Mössbauer and magnetic studies of the phase state of SrFe$_{12}$O$_{19}$/La$_{0.9}$Ca$_{0.1}$MnO$_{3}$ composites

The formation of an intermediate phase in SrFe$_{12}$O$_{19}$/La$_{0.9}$Ca$_{0.1}$MnO$_{3}$ composites was demonstrated for the first time using only Mössbauer spectroscopy. The SrFe$_{12}$O$_{19}$/La$_{0.9}$Ca$_{0.1}$MnO$_{3}$ composite was prepared by the two-stage (sol–gel and hydrothermal) synthesis with varying initial conditions. The X-ray diffraction studies showed that the composite consisted of two phases: well-formed structures of manganite La$_{0.9}$Ca$_{0.1}$MnO$_{3}$ and hexagonal ferrite SrFe$_{12}$O$_{19}$. It was found that nanocrystalline La$_{0.9}$Ca$_{0.1}$MnO$_{3}$ particles with size $d\lesssim$ 150 nm formed in the composites at the surface of plate-like SrFe$_{12}$O$_{19}$ crystallites. The Mössbauer studies showed that the composite contained additional (intermediate) phase La$_{0.9}$Ca$_{0.1}$MnO$_{3}$ that formed at the interface between SrFe$_{12}$O$_{19}$ and La$_{0.9}$Ca$_{0.1}$MnO$_{3}$ phases.
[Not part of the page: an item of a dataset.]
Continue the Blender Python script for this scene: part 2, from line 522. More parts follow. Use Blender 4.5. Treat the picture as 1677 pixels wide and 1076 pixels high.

The intermediate phase concentration increased with the molar content of La$_{0.9}$Ca$_{0.1}$MnO$_{3}$; in this case, the fraction of the surface of SrFe$_{12}$O$_{19}$ crystallites coated with La$_{0.9}$Ca$_{0.1}$MnO$_{3}$ increased, which led to the increase in the total area of the interface surface and the intermediate phase concentration.